Reading a wide range of bloggers, tweet accounts, and science papers, you become accustomed to a certain degree of mental gymnastics. "They're not really saying what it appears they are saying are they?"
It is cognitively taxing to query whether the challenge is on your side in terms of comprehension, on their side in terms of poor explication, or whether they are indeed making in good faith an unclear and non-obvious argument.
That's just a given.
Then there is the sort of mystification I had twice in the past twenty-four hours.
First was yesterday morning with Justice Breyer’s Dissent on Bruen is a Mathematical Shitshow Two lies per page has to be a new Supreme Court record from Handwaving Freakoutery. A sharp data observer, his outrage is simply the mass of non-fact claims in Breyer's dissent. He is not arguing so much about a bad interpretation of facts, he is angry that Breyer is retailing claims that are not true.

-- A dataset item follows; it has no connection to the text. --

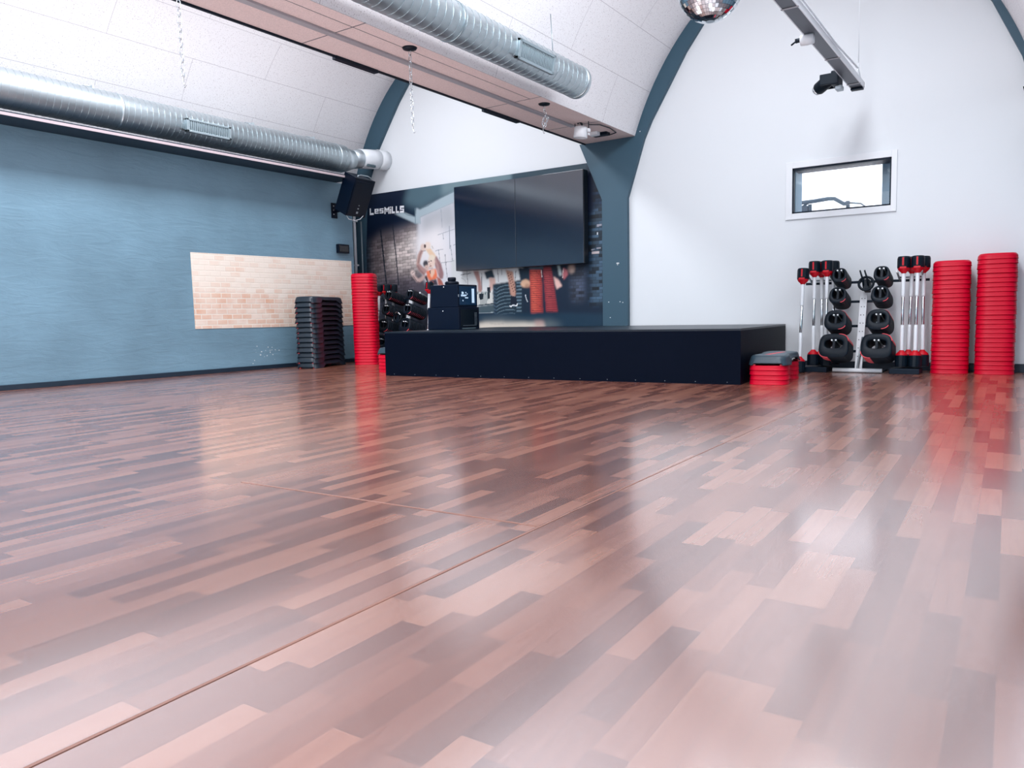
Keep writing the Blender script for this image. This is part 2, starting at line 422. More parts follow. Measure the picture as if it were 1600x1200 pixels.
b.box((-4.475, YF-.012, 1.285), (-4.44, YF, 1.30), .003)
b.build('fixing_marks', 'white', P1)
lin_ = [(-8.93, 0), (-8.93, 1.7), (-8.86, 2.5), (-8.78, 2.88), (-8.6, 3.26), (-8.355, 3.608), (-8.14, 3.905), (-7.912, 4.165), (-7.6, 4.36), (-6.9, 4.5)]
b = MB(); b.use('slate').prism([(-9.25, 0)]+lin_+list(reversed(ext(CL, -1, 2.72)))+[(-9.25, 2.6)], 'Y', YF, YB+.01)
struct(b.build('trim_2'), 'slate steel corner column and arch rib of the left vault')
rr_ = [(CR+d, z) for d, z in [(1.93, 2.70), (1.85, 3.01), (1.59, 3.57), (1.38, 3.87), (1.13, 4.13), (.8, 4.36), (0, 4.58)]]
b = MB(); b.use('slate').prism([(.50, 0), (.16, 0), (.16, 2.1)]+rr_+list(reversed(ext(CR, 1, 2.842, 2.16)))+[(.50, 2.6)], 'Y', YF, YB+.01)
struct(b.build('trim_3'), 'slate steel arch rib at the right edge')

# window
wn = thing('window_1', 'white framed interior window high on the end wall', 'window'); struct(wn); del wn['category']
b = MB()
OX0, OX1, OZ0, OZ1 = -2.395, -1.272, 1.66, 2.288
for lo, hi in (((OX0, YB-.02, OZ0), (WX0, YB, OZ1)), ((WX1, YB-.02, OZ0), (OX1, YB, OZ1)), ((WX0, YB-.02, OZ0), (WX1, YB, WZ0)), ((WX0, YB-.02, WZ1), (WX1, YB, OZ1))): b.box(lo, hi, .003)
b.build('window_frame', 'wframe', wn)
b = MB()
for lo, hi in (((WX0, YB-.012, WZ0), (WX0+.016, YB+.05, WZ1)), ((WX1-.014, YB-.012, WZ0), (WX1, YB+.05, WZ1)), ((WX0, YB-.012, WZ0), (WX1, YB+.05, WZ0+.016)), ((WX0, YB-.012, WZ1-.022), (WX1, YB+.24, WZ1))): b.box(lo, hi)
b.build('gasket', 'dframe', wn)
b = MB(); b.box((WX0, YB+.05, WZ0), (WX0+.008, YB+.38, WZ1)); b.box((WX1-.135, YB+.30, WZ0), (WX1, YB+.38, WZ1)); b.box((WX0+.012, YB+.045, WZ0), (WX0+.02, YB+.06, WZ1))
b.build('window_reveal', 'reveal', wn)
b = MB(); b.box((WX0+.01, YB+.03, WZ0+.01), (WX1-.01, YB+.036, WZ1-.014)); b.build('pane', 'glass', wn)

# ------------------------------------------------------------------ exercise machine seen through the window
t = thing('treadmill', 'grey treadmill handrail and console seen through the small window', 'treadmill', (-2.2, 9.9, 0))
b = MB(); b.box((-.35, -.1, 0), (.45, .75, .16), .03); b.build('deck', 'dark', t)
for sx in (-.15, .28):
    b = MB(); b.tube([(sx, .1, .1), (sx, .06, 1.3), (sx, 0, 1.93)], .022); b.build('upright', 'bound', t)
b = MB(); b.tube([(-.34, 0, 1.955), (-.1, 0, 1.962), (.06, 0, 1.975), (.13, 0, 1.968), (.24, -.02, 1.895), (.30, -.02, 1.90)], .024); b.tube([(.30, -.02, 1.90), (.42, 0, 1.885), (.46, .1, 1.85)], .010)
b.build('handrail', 'bound', t)
b = MB(); b.box((-.34, -.01, 1.70), (-.17, .06, 1.92), .02); b.tube([(-.34, 0, 1.86), (-.16, 0, 1.95)], .012); b.build('console', 'bound', t)
# ------------------------------------------------------------------ stage
st = thing('stage_platform', 'low black stage platform with a skewed front edge', 'stage', (-6.15, 6.42, 0))
dx, dy = 3.975, .337; ang = math.atan2(dy, dx); Lf = math.hypot(dx, dy); st.rotation_euler.z = ang
def st_local(x, y):
    v = Matrix.Rotation(-ang, 3, 'Z') @ Vector((x+6.15, y-6.42, 0)); return (v.x, v.y)
# outline in world: front left, front right, rear right, rear left (rear edge on the back wall)
q = [st_local(*p) for p in ((-6.15, 6.42), (-2.175, 6.757), (-2.365, 8.93), (-6.36, 8.93))]
b = MB(); b.prism(q, 'Z', .482, .5); b.build('deck', 'stagetop', st)
def slab(p0, p1, z0, z1, th, bm):
    d = Vector((p1[0]-p0[0], p1[1]-p0[1], 0)).normalized(); n = Vector((-d.y, d.x, 0))*th
    bm.prism([p0, p1, (p1[0]+n.x, p1[1]+n.y), (p0[0]+n.x, p0[1]+n.y)], 'Z', z0, z1)
b = MB(); slab(q[0], q[1], 0, .482, .02, b); b.build('front_panel', 'stage', st)
b = MB(); slab(q[1], q[2], 0, .482, .02, b); b.build('side_panel', 'stage', st)
b = MB(); slab(q[3], q[0], 0, .482, .02, b); b.build('side_panel', 'stage', st)
b = MB()
for k in range(14):
    x = .12+k*(Lf-.24)/13; b.box((x, -.002, .018), (x+.006, 0, .024))
b.build('screw_heads', 'greym', st)['kind'] = 'stuff'

# ------------------------------------------------------------------ wall of screens
tv = thing('video_wall', 'big dark wall of screens mounted above the stage', 'screen', (-5.94, 8.82, 1.91))
w, h = 1.054, .594
for ix in (0, 1):
    b = MB(); x0 = -w+ix*w
    b.box((x0+.002, 0, -h), (x0+w-.002, .045, h), .002); b.build('screen_panel', 'screen', tv)
b = MB(); b.box((-w-.003, .012, -h-.003), (w+.003, .12, h+.003), .004); b.build('housing', 'bezel', tv)
b = MB(); b.box((-.9, .12, -.4), (.9, .155, .4)); b.build('wall_mount', 'black', tv)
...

All kind of run-of-the-mill. The disconcerting aspect is that throughout the article HWF keeps referring to a mysterious she/her. Justice Breyer is Justice Stephen Breyer, a he/him kind of guy. So who is this she/her who keeps showing up when HWF seem to be referring to Breyer.
Best I can tell, HWF either lost track of who wrote the dissent and mentally was ascribing it to one of the two other liberal justices who are both she/hers.
Or perhaps he wrote the article before the decision and assumed the dissent would be authored by one of the two female Justices and then didn't catch all the pronoun corrections required.
There is no mysterious she/her and Breyer isn't being dissed, there is clearly just a typographical pronoun error which runs through the whole piece making it distracting to read.
This morning, I have Indiana Governor wants to give back taxpayer money, but I say give it to the teachers pension fund (though the asset allocation looks a bit hairy to me) by Mary Pat Campbell. Campbell is also focused on data. Rather than a pronoun error, she makes a labelling error. The Indiana Governor is returning funds to Indiana residents. Campbell is making the argument that the funds should not be returned but should be used to shore up the teachers pension fund. A perfectly legitimate argument whether one agrees or not.
But in the body of article, she three times refers to the Indiana teachers pension fund as the Illinois teachers pension fund. A labelling error.
She has since corrected it on the substack but on the first read you keep trying to reconcile the fact that you are pretty certain we are talking about Indiana but the words keep saying Illinois.
As I say, no big deal. Keeps you on your mental toes. It is odd two examples show up within 24 hours and it is a useful reminder just how desperately our minds seek pattern consistency.